Last year, a record 170,000 refugees flooded across the Mediterranean, traveling in large part out of Libya and arriving in Italy. In January, more than 3,500 refugees and migrants reached Italy from Libya, a 60 percent increase from January 2014. They come from all over Africa and the Middle East.

The Eritreans are fleeing a brutal regime which dragoons young men into military conscription and maintains a semi-permanent war footing with neighbouring Ethiopia. Syrians and Iraqis are fleeing the war and atrocities committed by the Daesh, Palestinians the open prison that is Gaza, and West Africans the crushing poverty that has framed many of their lives ... The vast majority of refugees make for Libya, where a power vacuum since the 2011 fall of dictator Muammar Gaddafi has enabled gangs of human traffickers to flourish ...

The migration crisis in its current iteration stems, in part, from the fall of Libya’s Muammar Gaddafi. In 2010, Europe was moving quickly to normalise relations with the former dictator. Oil interests played a role, but so did the desire of many European nations to outsource migrant control to the North African country.

Libya’s coast has a long history of sending people – willing and unwilling – to Europe and the Americas. Ports like Tripoli and Benghazi were the final stops for medieval slave-trading caravans from the African interior until the 19th century. In recent decades, migrants have shoved off for Italy and Spain in rickety fishing boats, with Libyan officials looking the other way.
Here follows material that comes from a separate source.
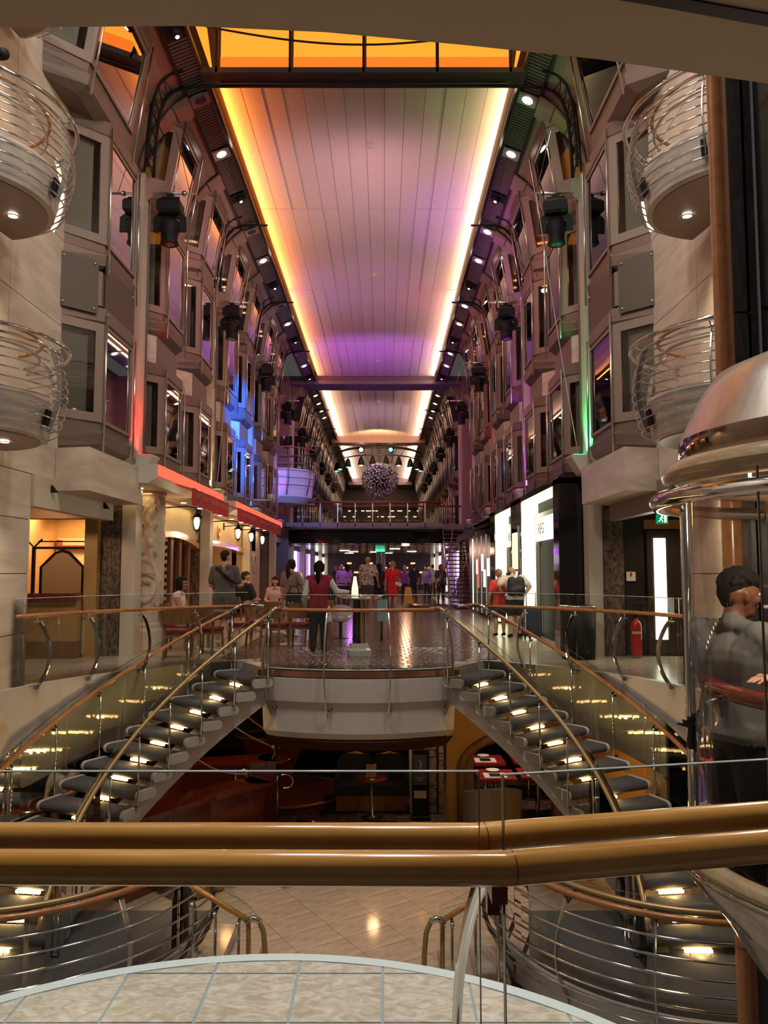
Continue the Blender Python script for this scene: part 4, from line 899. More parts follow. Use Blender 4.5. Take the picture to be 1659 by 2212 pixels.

When the uprising against Gaddafi began in early 2011, the situation only grew worse for the African migrants. Many rebel groups were convinced that any foreign African in the country were mercenaries for Gaddafi and hundreds were executed. In the years since, Libya’s lawlessness has made traveling through the country even more dangerous and unpredictable. The videotaped mass execution of Ethiopian and Eritrean migrants carried out by Daesh makes that clear enough. Yet still people go, and the UN refugee agency is now calling the recent shipwreck the deadliest it has ever recorded.